全国各地の普通の人々の暮らしに耳を傾けた宮本常一。その根底には百姓であるという自認と、そういった人々や土地に対する暖かい視線があった。

「私の日本地図1 天竜川に沿って(未來社)」は、天竜川流域に住む人々の暮らしがテーマである。河口である静岡県浜松市から水源である長野県諏訪湖まで215kmに及ぶ。旅行記のような風情があり、全体的にフラットか肯定的な雰囲気が漂う文章で一貫している。

中でも印象的だったのは、長野県飯田市の人々に対する肯定的な文面だ。

飯田の人々には独立心と、たゆまぬ向上心がある。未來は明るい。

70年前であっても悲観的にならざるをえなかった地方都市であっても、飯田の人々なら大丈夫。そんな明るい期待が込められていた。

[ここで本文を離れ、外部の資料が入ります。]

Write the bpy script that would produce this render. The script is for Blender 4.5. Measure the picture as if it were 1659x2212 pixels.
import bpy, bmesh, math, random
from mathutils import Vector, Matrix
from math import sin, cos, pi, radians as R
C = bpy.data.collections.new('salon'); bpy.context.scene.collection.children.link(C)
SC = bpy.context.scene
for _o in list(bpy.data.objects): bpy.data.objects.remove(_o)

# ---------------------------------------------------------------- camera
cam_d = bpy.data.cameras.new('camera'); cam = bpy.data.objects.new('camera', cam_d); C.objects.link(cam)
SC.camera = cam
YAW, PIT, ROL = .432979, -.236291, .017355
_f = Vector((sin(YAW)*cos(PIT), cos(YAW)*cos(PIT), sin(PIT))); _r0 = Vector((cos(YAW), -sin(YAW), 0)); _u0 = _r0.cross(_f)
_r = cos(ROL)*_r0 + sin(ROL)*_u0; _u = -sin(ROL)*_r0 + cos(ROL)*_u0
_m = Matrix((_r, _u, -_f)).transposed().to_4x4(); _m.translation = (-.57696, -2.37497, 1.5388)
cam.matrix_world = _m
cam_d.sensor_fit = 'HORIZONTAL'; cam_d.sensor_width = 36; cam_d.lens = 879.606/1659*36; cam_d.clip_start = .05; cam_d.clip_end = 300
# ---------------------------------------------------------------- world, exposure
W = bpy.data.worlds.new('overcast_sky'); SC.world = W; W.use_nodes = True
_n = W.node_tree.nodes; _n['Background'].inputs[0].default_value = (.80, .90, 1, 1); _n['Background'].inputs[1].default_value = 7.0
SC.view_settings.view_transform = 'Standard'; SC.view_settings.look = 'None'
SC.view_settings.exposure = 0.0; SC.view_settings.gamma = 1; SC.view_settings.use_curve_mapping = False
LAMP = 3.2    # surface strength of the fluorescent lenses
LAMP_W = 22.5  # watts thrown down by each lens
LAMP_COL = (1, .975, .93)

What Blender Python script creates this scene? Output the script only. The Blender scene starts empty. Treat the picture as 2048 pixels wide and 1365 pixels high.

一方で、終盤で触れた辰野町は対象的な言葉を浴びせている。同書で唯一と言っていい、辛辣な言葉である。今日においても同町の最大の目玉である「ほたる祭り」を例に挙げて、次のようなことを記している。

「(前略)むしろホタルは暗夜にしずかにみるべきものなのだが(中略)媚びを売る女を見るような、寒ざむとしたものをおぼえる(後略)」

「(前略)それが日本の地方都市の将来の姿を象徴するように思った。」

かく言う私も辰野町に住み、その上でこの土地には暗いイメージしかない。実際、都市部からの移住者も増えて、都会からの脱出志願者からは希望の新天地のように見えているかもしれない。しかしその光は谷の中には届いておらず、むしろ着々と影を濃くしている。

移住者は根無し草である。土地に根を張るのは時間がかかるが、根を張る前に無理やり花を咲かせ、花粉の授受を試み、失敗してもすぐに他の土地に移る。結果、一時的に僅かな水を土地に貯えるものの、養分は吸い取っていく。

辰野町はすでに移住者によって消耗され始めている。宮本常一が見た当時とは違う形で、日本の地方都市の将来の悲観的な姿が現れ始めている。

淀んでいる。そんな言葉も聞く。確かに淀んでいる。そう感じる私も、根無し草である。

適地適作という言葉もある。根から腐る前に、早々に脱出したいと常々考えている。